"It goes without saying that a dance is a dance and a book about dance
is a book. Though they may meet at the intersection of Art and Good
Intentions, I find myself greedy. I have a longstanding infatuation with
language, a not-easily assailed conviction that it, above all else,
offers a key to clarity. Not that it can replace experience, but rather
holds a mirror to our experience, gives us distance when we need it. So
here I am, in a sense, trying to 'replace' my performances with a book,
greedily pushing language to clarify what already was clear in other
terms. But, alas, gone. This has seemed one good reason to compile a
book out of the remains of my performances, letting the language fall
where it may. Let it be said 'She usually makes performances and has
also made a book.'" -Yvonne Rainer
Forty-five years after its publication, Primary Information brings
Yvonne Rainer's classic book back into print in an exact facsimile.
In 1974, Yvonne Rainer published Work 1961-73, an illustrated catalog
of her performance works up to that point.
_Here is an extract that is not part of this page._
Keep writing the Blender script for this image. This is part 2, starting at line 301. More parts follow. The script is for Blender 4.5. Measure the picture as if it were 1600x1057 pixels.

In these years, as the art
world turned toward minimalism, Rainer and her Judson Dance Theater
colleagues were engaged in a parallel, and equally radical, redefinition
of dance. Stripping dance of its pomp and self-serious virtuosity, they
created what dancer and choreographer Pat Catterson has called "the
people's dance." Or, as Rainer put it, instead of the "overblown plot"
of traditional dance, she explored the "obvious" alternative: "stand,
walk, run, eat, carry bricks, show movies, or move and be moved by some
thing other than oneself."
Work 1961-73 chronicles the years when Rainer found herself and her
work at the heart of a revolution in dance, performance and art. Written
in Rainer's wonderful frank, funny and perceptive prose, and illustrated
with photographs, handwritten scores, sketches, press articles and
ephemera, Work 1961-73 is a period document and an instruction manual,
an archive and a manifesto.
A sought-after, rare classic, Work 1961-73 is brought back into print
in a true facsimile edition by Primary Information; the only change is
the small addition of new notes at the back of the book.
One of the most influential artists of her generation, dancer,
choreographer and filmmaker Yvonne Rainer (born 1934) was a founding
member of Judson Dance Theater in New York City and a leading figure in
the development of minimalist and postmodern dance.